たどり着いたのは、私が所属する学生団体の活動拠点である空き家だ。かれこれ活動に携わり始めてから1年と少しが経つ。携わるといっても、何かをしているようで何をしているわけでもない関わり方で、ただいるだけというに近い。団体の運営は創設者の代表をはじめとする中心メンバーに任せきりだ。

この学生団体は、元々空き家だった家を地域のコミュニティスペースに改修して、そこを拠点に地域の人に向けたイベントを行う団体だ。改修費が少ない点や空き家の耐震性に不安がある点など将来に向けた懸念点も多いが、学生が一から手を加えて、ハコを作り、これまで何度もイベントを成功させてきた過程を近くで見ていると、人間が集団で何かを成し遂げる際のパワーを感じられる。

今日は“喫茶せとさんち”と題して、週一回でカフェスペースを開く日だ。空き家は大通りから細い路地を進んだ先にひっそりとある。大通りでは無機質な冷たい風が吹きつけていたが、細い路地に入った途端にその風は嘘のように無くなる。人通りも少なく、この場所だけ時間がゆっくり流れているようにすら感じられる。

11時。軽い掃除をして、看板を出すとオープンとなる。
昨日までクリスマスのイベントをしていた空き家は、その余韻が残っており、イベントのために、団体のために惜しい時間を使って準備に励んだ学生のことを思うと尊敬すると同時にやかんで温めたほうじ茶を心行くまで捧げたい気持ちになる。

そんなことを考えていると、代表が到着。代表は、ほうじ茶を捧げたい人物の筆頭で、この気持ちを上手く伝えたいという思いと、それを言葉以外に表現する方法が見当たらずもどかしい気持ちになる。
人と話すことがとにかく好きな代表。行きつけの飲み屋に入り浸って、それ以外では面識のない他の常連の人とも仲良くなってしまうようなコミュ力お化け(褒めてる)だが、人と話すことと、人と話す場所をコーディネートすることは別物で、それでも自分がやりたいと思ったことを成し遂げていく姿は等身大のカッコよさを持つ。

そんな代表と一言二言会話を交わしながら、卒論を進める。時折、これからどんな学生や地域の人がこの空き家に関わってくるのだろうと考えると、若干のワクワクがある。今日、この空間が心地よいと感じたのは、おそらくWi-Fiが通っていないからだと思う。スマホのデータ通信以外で、ネットに繋ぐ手段はなく、ある種のデジタルデトックスのような感覚に陥った。もちろんデジタル機器は存分に使っているので厳密には異なるが、常にオンラインで繋がっているのが当たり前の毎日の中に、ほっこり一息つくスペースが心の中にぽっかり空いた感覚だ。この感覚になったのは、部屋がストーブで温められていて気持ちの良い室温なのにWi-Fiが通っていないからだろう。

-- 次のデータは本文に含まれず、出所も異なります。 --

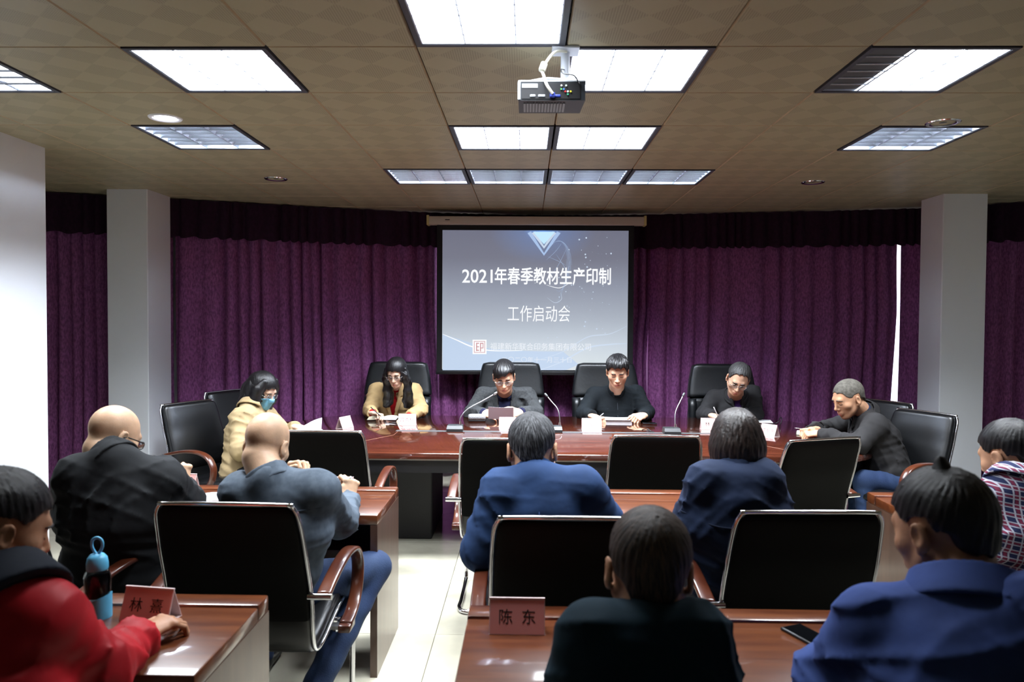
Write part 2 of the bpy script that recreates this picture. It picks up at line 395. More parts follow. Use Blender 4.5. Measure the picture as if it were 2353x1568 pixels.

これから、この空き家がコミュニティスペースとして便利になっていくだろうが、どこかで便利になるなと思ってしまう自分もいる。
居心地の良い不便さは心に安らぎを与える。この感覚は現代社会を象徴するものであると思うし、そんな感覚を編み出してくる空間や環境を大事にしたい。ありがとう代表。